_Stated task_
Each line below must be set down exactly; omit any image you find.

────────────────────

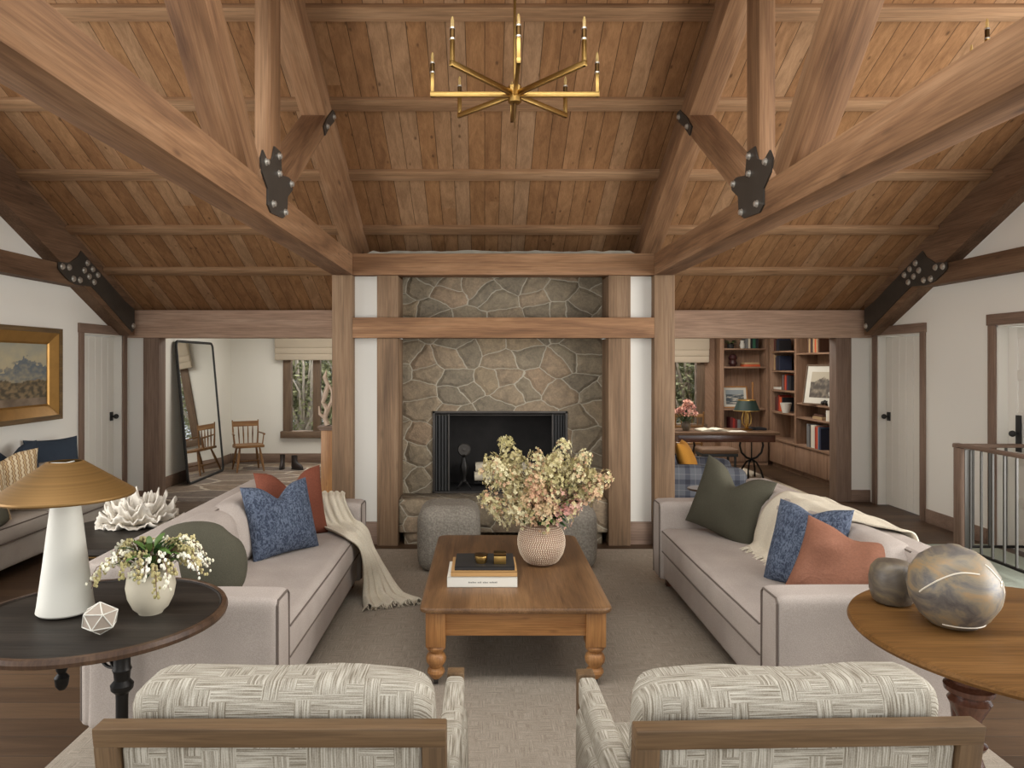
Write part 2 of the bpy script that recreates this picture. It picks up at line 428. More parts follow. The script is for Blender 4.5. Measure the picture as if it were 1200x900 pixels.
# striped dotted cushion
N = NT('striped_ikat'); N.set(.95); v = N.coords(); X, Y, Z = N.sep(v)
wx = N.math('ADD', X, N.math('MULTIPLY', N.math('SINE', N.math('MULTIPLY', Z, 160.0)), .004))
fr = N.math('ABSOLUTE', N.math('SUBTRACT', N.math('FRACT', N.math('DIVIDE', wx, .045)), .5))
col = N.ramp(fr, [(.0, rgb(206, 190, 158)), (.22, rgb(196, 176, 140)), (.26, rgb(112, 76, 56)), (.34, rgb(122, 88, 60)), (.38, rgb(184, 158, 116))])
N.base(col); M['ikat'] = N.m
BOOKC = {}
def bookmat(c):
    if c not in BOOKC: BOOKC[c] = plain('book_cover', rgb(*c), .6)
    return BOOKC[c]
M['pages'] = plain('book_pages', rgb(220, 212, 192), .8)
M['green_shade'] = plain('dark_green_shade', rgb(20, 42, 36), .5)
M['mustard'] = cloth('mustard_cloth', rgb(188, 132, 56), .08)
M['bark'] = plain('tree_bark', rgb(120, 108, 96), .9, var=.3)
M['birch'] = plain('birch_bark', rgb(168, 158, 138), .8, var=.25, bump=.4, bscale=40)
M['blind'] = plain('linen_blind', rgb(186, 172, 152), .9, bump=.15, bscale=200)
M['boot'] = plain('boot_leather', rgb(38, 28, 24), .4)
M['windsor'] = wood('windsor_wood', rgb(88, 58, 34), rgb(126, 90, 54), rgb(146, 110, 70), .45, knots=False, sc_=2)
M['carved'] = plain('carved_pale_wood', rgb(196, 172, 150), .6, var=.1)
M['pot'] = plain('white_pot', rgb(206, 202, 192), .5)
M['firebrick'] = plain('sooty_brick', rgb(34, 31, 29), .9, bump=.5, bscale=20, var=.3)

M['garden_leaf'] = plain('garden_leaf', rgb(140, 142, 104), .6, var=.45)
M['garden_dark'] = plain('garden_dark_leaf', rgb(82, 88, 66), .6, var=.4)
M['pale_bark'] = plain('pale_branch_bark', rgb(178, 168, 156), .8, var=.2)
XL, XR = -4.23, 4.575
YB = 8.6
RS = .46
def roof(y): return 2.288 + RS * (YB - y) if y > 4.1 else 2.288 + RS * (y + .4)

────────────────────

_Answer to the task_
Write part 2 of the bpy script that recreates this picture. It picks up at line 428. More parts follow. The script is for Blender 4.5. Measure the picture as if it were 1200x900 pixels.
# striped dotted cushion
N = NT('striped_ikat'); N.set(.95); v = N.coords(); X, Y, Z = N.sep(v)
wx = N.math('ADD', X, N.math('MULTIPLY', N.math('SINE', N.math('MULTIPLY', Z, 160.0)), .004))
fr = N.math('ABSOLUTE', N.math('SUBTRACT', N.math('FRACT', N.math('DIVIDE', wx, .045)), .5))
col = N.ramp(fr, [(.0, rgb(206, 190, 158)), (.22, rgb(196, 176, 140)), (.26, rgb(112, 76, 56)), (.34, rgb(122, 88, 60)), (.38, rgb(184, 158, 116))])
N.base(col); M['ikat'] = N.m
BOOKC = {}
def bookmat(c):
    if c not in BOOKC: BOOKC[c] = plain('book_cover', rgb(*c), .6)
    return BOOKC[c]
M['pages'] = plain('book_pages', rgb(220, 212, 192), .8)
M['green_shade'] = plain('dark_green_shade', rgb(20, 42, 36), .5)
M['mustard'] = cloth('mustard_cloth', rgb(188, 132, 56), .08)
M['bark'] = plain('tree_bark', rgb(120, 108, 96), .9, var=.3)
M['birch'] = plain('birch_bark', rgb(168, 158, 138), .8, var=.25, bump=.4, bscale=40)
M['blind'] = plain('linen_blind', rgb(186, 172, 152), .9, bump=.15, bscale=200)
M['boot'] = plain('boot_leather', rgb(38, 28, 24), .4)
M['windsor'] = wood('windsor_wood', rgb(88, 58, 34), rgb(126, 90, 54), rgb(146, 110, 70), .45, knots=False, sc_=2)
M['carved'] = plain('carved_pale_wood', rgb(196, 172, 150), .6, var=.1)
M['pot'] = plain('white_pot', rgb(206, 202, 192), .5)
M['firebrick'] = plain('sooty_brick', rgb(34, 31, 29), .9, bump=.5, bscale=20, var=.3)

M['garden_leaf'] = plain('garden_leaf', rgb(140, 142, 104), .6, var=.45)
M['garden_dark'] = plain('garden_dark_leaf', rgb(82, 88, 66), .6, var=.4)
M['pale_bark'] = plain('pale_branch_bark', rgb(178, 168, 156), .8, var=.2)
XL, XR = -4.23, 4.575
YB = 8.6
RS = .46
def roof(y): return 2.288 + RS * (YB - y) if y > 4.1 else 2.288 + RS * (y + .4)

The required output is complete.